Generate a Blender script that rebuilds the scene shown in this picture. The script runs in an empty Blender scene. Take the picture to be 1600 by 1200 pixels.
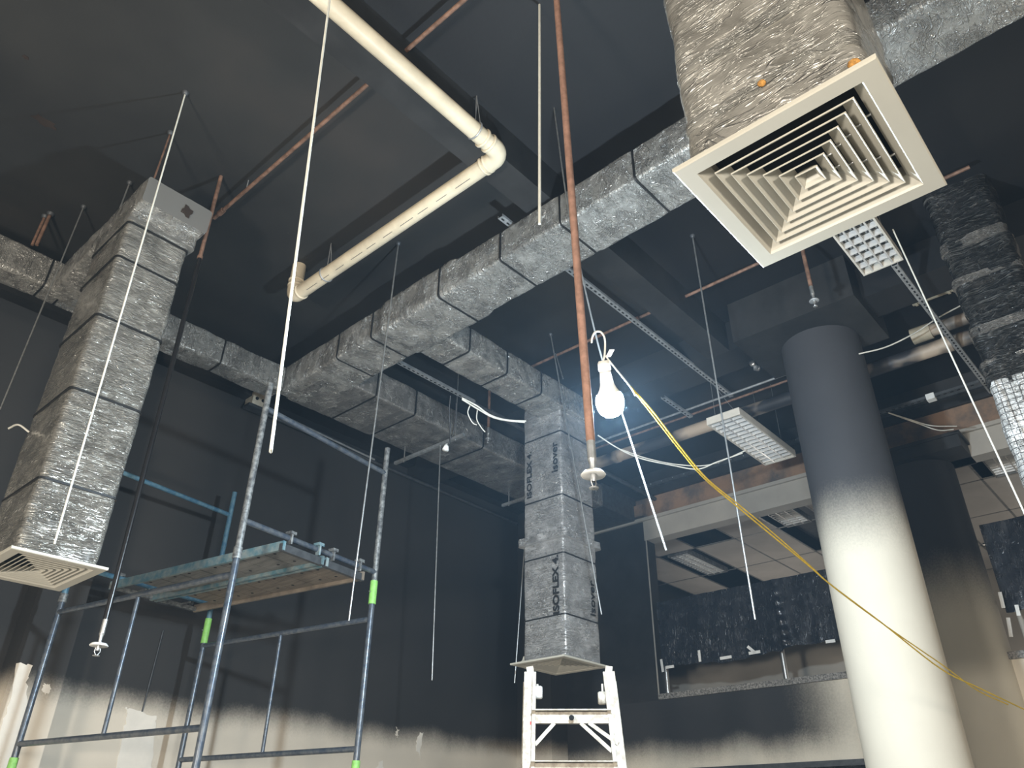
import bpy, math, random
import numpy as np
from mathutils import Vector, Matrix, noise

S = bpy.context.scene
COL = S.collection
random.seed(7)

# ------------------------------------------------------------------ camera, world, lights, exposure
YAW, PITCH, ROLL, FPX = math.radians(41.98), math.radians(30.69), math.radians(0.54), 1204.7
cF = Vector((math.cos(PITCH) * math.cos(YAW), math.cos(PITCH) * math.sin(YAW), math.sin(PITCH)))
_r0 = Vector((math.sin(YAW), -math.cos(YAW), 0)); _u0 = _r0.cross(cF)
cR = math.cos(ROLL) * _r0 + math.sin(ROLL) * _u0
cU = cR.cross(cF)
cam_d = bpy.data.cameras.new('camera')
cam_d.sensor_width = 36.0
cam_d.lens = FPX / 1600 * 36.0
cam_d.clip_start = 0.05
cam = bpy.data.objects.new('camera', cam_d)
COL.objects.link(cam)
cam.matrix_world = Matrix(((cR.x, cU.x, -cF.x, 0), (cR.y, cU.y, -cF.y, 0), (cR.z, cU.z, -cF.z, 0), (0, 0, 0, 1)))
S.camera = cam

S.view_settings.view_transform = 'Standard'
S.view_settings.look = 'None'
S.view_settings.gamma = 1.0
S.view_settings.use_curve_mapping = False
S.view_settings.exposure = 0.0
S.cycles.use_denoising = True
S.cycles.max_bounces = 6
S.cycles.sample_clamp_indirect = 4.0

W = bpy.data.worlds.new('world'); S.world = W
W.use_nodes = True
W.node_tree.nodes['Background'].inputs[0].default_value = (0.9, 0.95, 1.0, 1)
W.node_tree.nodes['Background'].inputs[1].default_value = 0.0

def lamp(name, loc, power, radius, color):
    d = bpy.data.lights.new(name, 'POINT'); d.energy = power; d.shadow_soft_size = radius; d.color = color
    o = bpy.data.objects.new(name, d); o.location = loc; COL.objects.link(o)
    return o
# the work lamps that stand in the room behind the photographer
lamp('work_and_fill_lamp', (-2.3, 1.2, 0.0), 900, 0.30, (1.0, 0.93, 0.83))
lamp('work_and_fill_lamp', (-0.4, -2.6, 0.8), 520, 0.30, (1.0, 0.93, 0.83))
# unseen fill lamps added to brighten the upper floor beyond the railing
lamp('work_and_fill_lamp', (11.0, 0.2, 1.7), 40, 0.25, (1.0, 0.94, 0.86))
lamp('work_and_fill_lamp', (11.0, 4.6, 1.7), 34, 0.25, (1.0, 0.94, 0.86))
BULB_EMIT = 3400.0
# thin bluish scatter volume added to imitate lens glare round the bulb
hz = W.node_tree.nodes.new('ShaderNodeVolumeScatter')
hz.inputs['Color'].default_value = (.48, .74, 1.0, 1); hz.inputs['Density'].default_value = 0.0030
W.node_tree.links.new(hz.outputs[0], W.node_tree.nodes['World Output'].inputs['Volume'])

# ------------------------------------------------------------------ helpers: points
def ray(u, v):
    return cF + cR * ((u - 800) / FPX) - cU * ((v - 600) / FPX)
def on_z(u, v, z):
    d = ray(u, v); return d * (z / d.z)
def on_x(u, v, x):
    d = ray(u, v); return d * (x / d.x)
def on_y(u, v, y):
    d = ray(u, v); return d * (y / d.y)
def at_d(u, v, dist):              # at a horizontal distance from the room's origin
    d = ray(u, v); return d * (dist / math.hypot(d.x, d.y))
def V(*a): return Vector(a)

# ------------------------------------------------------------------ helpers: meshes
class MB:
    def __init__(self):
        self.v, self.f, self.uv, self.sm = [], [], [], []
    def add(self, verts, faces, uvs=None, smooth=False):
        b = len(self.v)
        self.v += [tuple(p) for p in verts]
        for i, fc in enumerate(faces):
            self.f.append(tuple(b + k for k in fc))
            self.uv.append(uvs[i] if uvs else [(0, 0)] * len(fc))
            self.sm.append(smooth)
        return self
    def box(self, lo, hi):
        x0, y0, z0 = lo; x1, y1, z1 = hi
        vs = [(x0, y0, z0), (x1, y0, z0), (x1, y1, z0), (x0, y1, z0), (x0, y0, z1), (x1, y0, z1), (x1, y1, z1), (x0, y1, z1)]
        return self.add(vs, [(0, 3, 2, 1), (4, 5, 6, 7), (0, 1, 5, 4), (1, 2, 6, 5), (2, 3, 7, 6), (3, 0, 4, 7)])
    def obox(self, c, ax, ay, az, hx, hy, hz):
        c = Vector(c); vs = []
        for sz in (-1, 1):
            for sx, sy in ((-1, -1), (1, -1), (1, 1), (-1, 1)):
                vs.append(c + ax * (sx * hx) + ay * (sy * hy) + az * (sz * hz))
        return self.add(vs, [(0, 3, 2, 1), (4, 5, 6, 7), (0, 1, 5, 4), (1, 2, 6, 5), (2, 3, 7, 6), (3, 0, 4, 7)])
    def bar(self, a, b, w, h, up=None):
        a, b = Vector(a), Vector(b); ax = (b - a).normalized()
        up = Vector(up) if up else (V(0, 0, 1) if abs(ax.z) < .9 else V(1, 0, 0))
        ay = up.cross(ax).normalized(); az = ax.cross(ay)
        return self.obox((a + b) / 2, ax, ay, az, (b - a).length / 2, w / 2, h / 2)
    def tube(self, pts, r, n=12, cap=True, closed=False):
        pts = [Vector(p) for p in pts]
        m = len(pts); rs = r if isinstance(r, (list, tuple)) else [r] * m
        rings = []; nrm = None
        for i, p in enumerate(pts):
            if closed: t = pts[(i + 1) % m] - pts[i - 1]
            elif i == 0: t = pts[1] - p
            elif i == m - 1: t = p - pts[i - 1]
            else: t = (pts[i + 1] - p).normalized() + (p - pts[i - 1]).normalized()
            t.normalize()
            if nrm is None:
                nrm = t.cross(V(0, 0, 1)) if abs(t.z) < .9 else t.cross(V(1, 0, 0))
            nrm = (nrm - t * nrm.dot(t)).normalized()
            bn = t.cross(nrm)
            rings.append([p + (nrm * math.cos(2 * math.pi * k / n) + bn * math.sin(2 * math.pi * k / n)) * rs[i] for k in range(n)])
        vs = [q for rg in rings for q in rg]; fs = []
        L = m if closed else m - 1
        for i in range(L):
            j = (i + 1) % m
            for k in range(n):
                fs.append((i * n + k, i * n + (k + 1) % n, j * n + (k + 1) % n, j * n + k))
        self.add(vs, fs, smooth=True)
        if cap and not closed:
            self.add(rings[0], [tuple(range(n - 1, -1, -1))]); self.add(rings[-1], [tuple(range(n))])
        return self
    def lathe(self, c, prof, n=24, axis=None):
        c = Vector(c); az = Vector(axis).normalized() if axis else V(0, 0, 1)
        ax = az.cross(V(0, 1, 0)) if abs(az.y) < .9 else az.cross(V(1, 0, 0))
        ax.normalize(); ay = az.cross(ax)
        vs = []; fs = []
        for r, z in prof:
            for k in range(n):
                a = 2 * math.pi * k / n
                vs.append(c + az * z + (ax * math.cos(a) + ay * math.sin(a)) * max(r, 1e-4))
        for i in range(len(prof) - 1):
            for k in range(n):
                fs.append((i * n + k, i * n + (k + 1) % n, (i + 1) * n + (k + 1) % n, (i + 1) * n + k))
        return self.add(vs, fs, smooth=True)
    def build(self, name, mat, parent=None):
        me = bpy.data.meshes.new(name)
        me.from_pydata(self.v, [], self.f)
        ul = me.uv_layers.new(name='UVMap')
        ul.data.foreach_set('uv', [c for fuv in self.uv for q in fuv for c in q])
        me.polygons.foreach_set('use_smooth', self.sm)
        me.materials.append(mat)
        me.update()
        o = bpy.data.objects.new(name, me); COL.objects.link(o)
        if parent is not None: o.parent = parent
        return o

def tag(o, label=None, cat=None, group=None, kind=None):
    if label: o['label'] = label
    if cat: o['category'] = cat
    if group: o['group'] = group
    if kind: o['kind'] = kind
    return o
def thing(name, label, cat, loc=(0, 0, 0), group=None):
    o = bpy.data.objects.new(name, None); COL.objects.link(o)
    o.empty_display_size = .1
    return tag(o, label, cat, group)
def struct(o, label=None):
    o['kind'] = 'structure'
    if label: o['label'] = label
    return o
def spline(pts, n=8):
    pts = [Vector(p) for p in pts]
    P = [pts[0] * 2 - pts[1]] + pts + [pts[-1] * 2 - pts[-2]]
    out = []
    for i in range(1, len(P) - 2):
        for k in range(n):
            t = k / n; a, b, c, d = P[i - 1], P[i], P[i + 1], P[i + 2]
            out.append(.5 * ((2 * b) + (c - a) * t + (2 * a - 5 * b + 4 * c - d) * t * t + (3 * b - a - 3 * c + d) * t ** 3))
    out.append(pts[-1]); return out

# ------------------------------------------------------------------ helpers: materials
def new_mat(name):
    m = bpy.data.materials.new(name); m.use_nodes = True
    nt = m.node_tree; b = nt.nodes['Principled BSDF']
    return m, nt, b
def nd(nt, typ, **kw):
    n = nt.nodes.new(typ)
    for k, v in kw.items(): setattr(n, k, v)
    return n
def ramp(nt, src, stops):
    r = nd(nt, 'ShaderNodeValToRGB')
    el = r.color_ramp.elements
    while len(el) < len(stops): el.new(.5)
    for e, (p, c) in zip(el, stops):
        e.position = p; e.color = (*c, 1) if len(c) == 3 else c
    nt.links.new(src, r.inputs[0]); return r.outputs[0]
def math_n(nt, op, a, b=None, c=None, clamp=False):
    n = nd(nt, 'ShaderNodeMath', operation=op); n.use_clamp = clamp
    for i, x in enumerate((a, b, c)):
        if x is None: continue
        if isinstance(x, (int, float)): n.inputs[i].default_value = x
        else: nt.links.new(x, n.inputs[i])
    return n.outputs[0]
def noise_n(nt, vec, scale, detail=4, rough=.55, dist=0.0):
    n = nd(nt, 'ShaderNodeTexNoise'); n.inputs['Scale'].default_value = scale
    n.inputs['Detail'].default_value = detail; n.inputs['Roughness'].default_value = rough
    n.inputs['Distortion'].default_value = dist
    nt.links.new(vec, n.inputs['Vector']); return n.outputs['Fac']
def mapping(nt, vec, scale=(1, 1, 1), rot=(0, 0, 0)):
    n = nd(nt, 'ShaderNodeMapping'); n.inputs['Scale'].default_value = scale; n.inputs['Rotation'].default_value = rot
    nt.links.new(vec, n.inputs['Vector']); return n.outputs[0]
def mix_c(nt, fac, a, b):
    n = nd(nt, 'ShaderNodeMix', data_type='RGBA')
    for s, x in ((n.inputs[0], fac), (n.inputs[6], a), (n.inputs[7], b)):
        if isinstance(x, tuple): s.default_value = (*x, 1)
        elif isinstance(x, (int, float)): s.default_value = x
        else: nt.links.new(x, s)
    return n.outputs[2]
def bump(nt, b, h, strength, dist, prev=None):
    n = nd(nt, 'ShaderNodeBump'); n.inputs['Strength'].default_value = strength; n.inputs['Distance'].default_value = dist
    nt.links.new(h, n.inputs['Height'])
    if prev is not None: nt.links.new(prev, n.inputs['Normal'])
    nt.links.new(n.outputs[0], b.inputs['Normal']); return n.outputs[0]
def posn(nt): return nd(nt, 'ShaderNodeNewGeometry').outputs['Position']
def uvn(nt): return nd(nt, 'ShaderNodeTexCoord').outputs['UV']

def plain(name, col, rough=.5, metal=0.0, var=.25, scale=9.0, bmp=0.0, dirt=None):
    m, nt, b = new_mat(name)
    p = posn(nt)
    f = noise_n(nt, p, scale, 5, .6)
    c2 = dirt if dirt else tuple(x * (1 - var) for x in col)
    c = ramp(nt, f, [(.38, c2), (.62, col)])
    nt.links.new(c, b.inputs['Base Color'])
    b.inputs['Roughness'].default_value = rough; b.inputs['Metallic'].default_value = metal
    if bmp: bump(nt, b, noise_n(nt, p, scale * 6, 4), .5, bmp)
    return m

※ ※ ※

The problem —
Write out an exact copy of the listing, first line through the line containing "random.seed(7)", with the pictures left out.

Task response —
Generate a Blender script that rebuilds the scene shown in this picture. The script runs in an empty Blender scene. Take the picture to be 1600 by 1200 pixels.
import bpy, math, random
import numpy as np
from mathutils import Vector, Matrix, noise

S = bpy.context.scene
COL = S.collection
random.seed(7)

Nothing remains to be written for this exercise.